## Task to carry out
Could the lines from the start of the data through the line with "PI = math.pi" be set down exactly, with no pictures among them?

## Data segment

————

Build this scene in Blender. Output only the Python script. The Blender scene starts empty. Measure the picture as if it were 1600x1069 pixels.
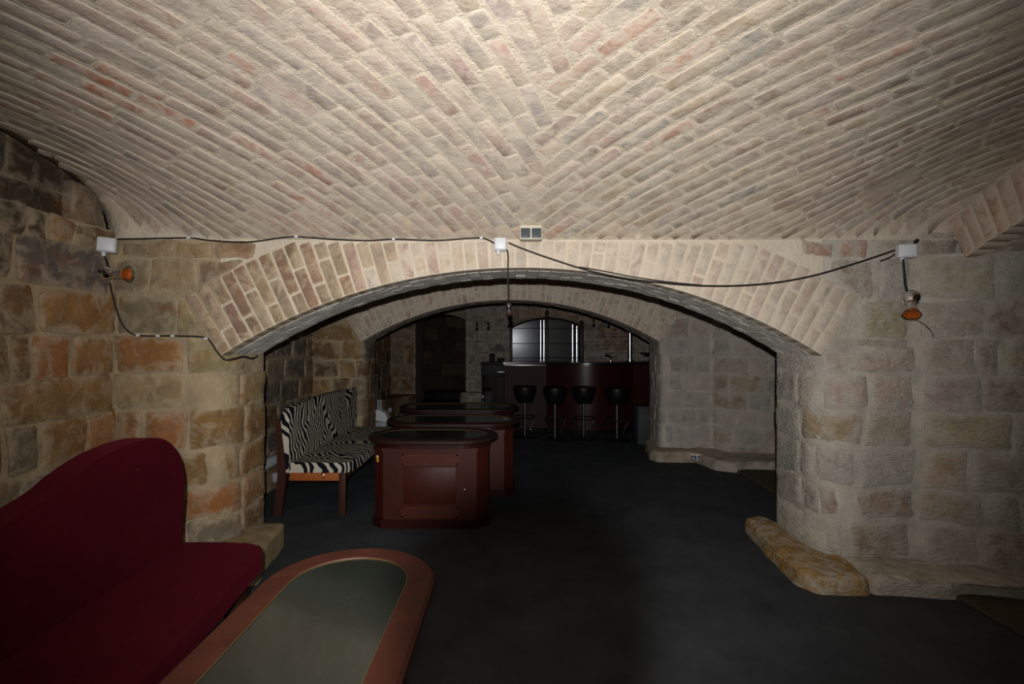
import bpy, bmesh, math, random
from mathutils import Vector, Matrix, noise
random.seed(7)
sc = bpy.context.scene
COL = sc.collection
PI = math.pi

# ------------------------------------------------------------------ camera, light, exposure
EYE = 1.45
cam_d = bpy.data.cameras.new('camera')
cam = bpy.data.objects.new('camera', cam_d); COL.objects.link(cam)
cam.location = (0, 0, EYE); cam.rotation_euler = (PI/2, 0, 0)
cam_d.sensor_width = 36; cam_d.lens = 18.0; cam_d.clip_start = 0.02
sc.camera = cam
sc.view_settings.view_transform = 'Standard'
sc.view_settings.look = 'None'
sc.view_settings.exposure = 0.0
sc.view_settings.gamma = 1.0
sc.view_settings.use_curve_mapping = False
w = bpy.data.worlds.new('world'); sc.world = w; w.use_nodes = True
w.node_tree.nodes['Background'].inputs[0].default_value = (0.6, 0.7, 1, 1)
w.node_tree.nodes['Background'].inputs[1].default_value = 0.0006
# the photographer's pop-up flash, the only lamp lit in the cellar
fl_d = bpy.data.lights.new('camera_flash', 'SPOT')
fl = bpy.data.objects.new('camera_flash', fl_d); COL.objects.link(fl)
fl.location = (-0.01, -0.10, EYE + 0.10)
fl.rotation_euler = (PI/2 + math.radians(4), 0, math.radians(0.6))
fl_d.energy = 470; fl_d.color = (1.0, 0.985, 0.965)
fl_d.spot_size = math.radians(108.5); fl_d.spot_blend = 1.0
fl_d.shadow_soft_size = 0.012
# unbuilt lens barrel's shadow, put into the lamp strength as a downward lobe
fl_d.use_nodes = True
_t = fl_d.node_tree; _em = next(n for n in _t.nodes if n.type == 'EMISSION')
def _m(op, a, b=None, c=None):
    n = _t.nodes.new('ShaderNodeMath'); n.operation = op
    for i, v in enumerate((a, b, c)):
        if v is None: continue
        if isinstance(v, bpy.types.NodeSocket): _t.links.new(v, n.inputs[i])
        else: n.inputs[i].default_value = v
    return n.outputs[0]
_tc = _t.nodes.new('ShaderNodeTexCoord'); _sp = _t.nodes.new('ShaderNodeSeparateXYZ'); _t.links.new(_tc.outputs['Normal'], _sp.inputs[0])
_z = _m('MULTIPLY', _sp.outputs[2], -1.0); _h = _m('DIVIDE', _sp.outputs[0], _z); _v = _m('DIVIDE', _sp.outputs[1], _z)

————

## Output for this task
Build this scene in Blender. Output only the Python script. The Blender scene starts empty. Measure the picture as if it were 1600x1069 pixels.
import bpy, bmesh, math, random
from mathutils import Vector, Matrix, noise
random.seed(7)
sc = bpy.context.scene
COL = sc.collection
PI = math.pi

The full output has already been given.